Fazit: Verdienter Sieg dank gnadenloser Effizienz der Löwen. Der HSV zwar um eine Reaktion nach den letzten Chaos-Auftritten bemüht, aber nicht in der Lage, den Tabellenletzten in Gefahr zu bringen.

Der Star des Spiels: Domi Kumbela kam erst zur Halbzeit und ballerte den HSV im Alleingang ab. Vier Torschüsse, drei Buden - mehr gibt's nicht zu sagen.

Der Flop des Spiels: Rene Adler konnte sich selten auszeichnen. Seine Parade gegen Kumbela (67.) war hervorragend, seine beiden Patzer, die zu Gegentoren führten aber spielentscheidend.

Der Schiedsrichter: Knut Kircher hatte im Abstiegskracher alle Hände voll zu tun, behielt aber den Durchblick. Dank guter Kommunikation mit seinen Assistenten wertete er strittige Szenen wie die Rangelei zwischen Bellarabi und Diekmeier (15.) sowie das Foul von Boland an Diekmeier (32.) richtig. Lediglich Gelb gegen Reichel (45.) war überzogen.

Das fiel auf:

  • Beide Mannschaften waren sich der Bedeutung der Partie bewusst und gingen dementsprechend engagiert, fokussiert und auf defensive Sicherheit bedacht ins Spiel. Ein geordneter Spielaufbau gelang weder dem HSV noch der Eintracht, letztere gefiel allerdings besser im Umschaltspiel. Dennoch fehlte auf beiden Seiten lange die nötige Präzision, um Torgefahr auszustrahlen.
  • Der kuriose Führungstreffer nach einem Einwurf fiel aus dem Nichts - und brachte die bis dahin überlegenen Hausherren aus dem Konzept. Hamburg dagegen witterte Morgenluft und spielte mit der Führung im Rücken befreiter auf.

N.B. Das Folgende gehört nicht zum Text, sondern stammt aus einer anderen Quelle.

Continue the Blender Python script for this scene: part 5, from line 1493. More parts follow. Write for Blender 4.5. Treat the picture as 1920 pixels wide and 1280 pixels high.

Torchancen waren zwar immer noch Mangelware, dennoch hatten die Gäste die Partie einigermaßen im Griff und ließen vor allem wenig zu.
  • In Abschnitt zwei beide Teams bemüht, ein geordneteres Spiel aufzuziehen. Das gelang vor allem den Gästen, wobei die Gastgeber dank Kumbela gnadenlose Effizienz bewiesen und das Spiel drehten. Stark zwar die Reaktion des HSV, der sich nicht geschockt zeigte, sondern auch nach dem 1:2 weiter Dampf machte. Doch die Abwehrleistung vor allem bei Standards war nicht bundesligatauglich.
  • In den Schlussminuten öffneten beide Teams und wollten den Dreier. Dabei war das Glück auf Seiten der Braunschweiger, die ihr Heimtore-Konto in nur einem Spiel von sechs auf zehn Treffer ausbauten.